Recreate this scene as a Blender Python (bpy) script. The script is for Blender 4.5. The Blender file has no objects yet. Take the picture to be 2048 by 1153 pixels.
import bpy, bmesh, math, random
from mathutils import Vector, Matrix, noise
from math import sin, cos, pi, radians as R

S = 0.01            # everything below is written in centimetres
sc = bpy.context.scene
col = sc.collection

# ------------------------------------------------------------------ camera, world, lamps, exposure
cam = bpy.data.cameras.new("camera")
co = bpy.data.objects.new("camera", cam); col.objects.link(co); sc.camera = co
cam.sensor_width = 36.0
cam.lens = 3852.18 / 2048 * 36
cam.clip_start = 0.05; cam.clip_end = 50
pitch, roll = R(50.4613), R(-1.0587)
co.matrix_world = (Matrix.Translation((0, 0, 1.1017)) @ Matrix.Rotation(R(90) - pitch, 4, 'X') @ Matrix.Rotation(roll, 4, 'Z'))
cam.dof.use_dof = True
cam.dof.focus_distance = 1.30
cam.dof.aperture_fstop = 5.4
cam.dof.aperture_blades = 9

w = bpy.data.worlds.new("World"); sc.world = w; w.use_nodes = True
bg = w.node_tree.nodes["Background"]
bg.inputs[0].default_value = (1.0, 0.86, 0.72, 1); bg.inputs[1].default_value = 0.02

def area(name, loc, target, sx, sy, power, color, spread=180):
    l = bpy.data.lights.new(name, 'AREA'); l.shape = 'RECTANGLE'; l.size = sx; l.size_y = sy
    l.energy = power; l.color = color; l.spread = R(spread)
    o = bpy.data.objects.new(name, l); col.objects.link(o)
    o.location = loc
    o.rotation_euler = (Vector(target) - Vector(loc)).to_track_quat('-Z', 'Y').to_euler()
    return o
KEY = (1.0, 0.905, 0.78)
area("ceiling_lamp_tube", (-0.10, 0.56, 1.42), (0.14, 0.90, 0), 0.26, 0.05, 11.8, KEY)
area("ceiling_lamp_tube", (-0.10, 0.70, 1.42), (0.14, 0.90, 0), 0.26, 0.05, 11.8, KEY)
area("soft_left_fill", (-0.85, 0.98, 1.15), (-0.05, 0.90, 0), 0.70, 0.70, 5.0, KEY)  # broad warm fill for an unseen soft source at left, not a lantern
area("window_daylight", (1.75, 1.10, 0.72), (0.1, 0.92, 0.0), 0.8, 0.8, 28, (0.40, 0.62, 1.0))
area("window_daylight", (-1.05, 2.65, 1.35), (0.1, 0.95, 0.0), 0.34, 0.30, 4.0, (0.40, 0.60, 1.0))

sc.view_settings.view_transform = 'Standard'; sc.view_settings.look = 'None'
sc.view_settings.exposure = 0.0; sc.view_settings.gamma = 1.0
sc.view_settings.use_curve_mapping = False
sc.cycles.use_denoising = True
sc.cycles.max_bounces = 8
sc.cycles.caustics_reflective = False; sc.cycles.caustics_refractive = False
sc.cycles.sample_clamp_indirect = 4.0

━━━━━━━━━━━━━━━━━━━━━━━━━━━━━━

▶ **THE REQUEST**: Give the number of lines in the listing above that hold the string "scene", with nothing else.

▶ **FINAL RESULT**: 2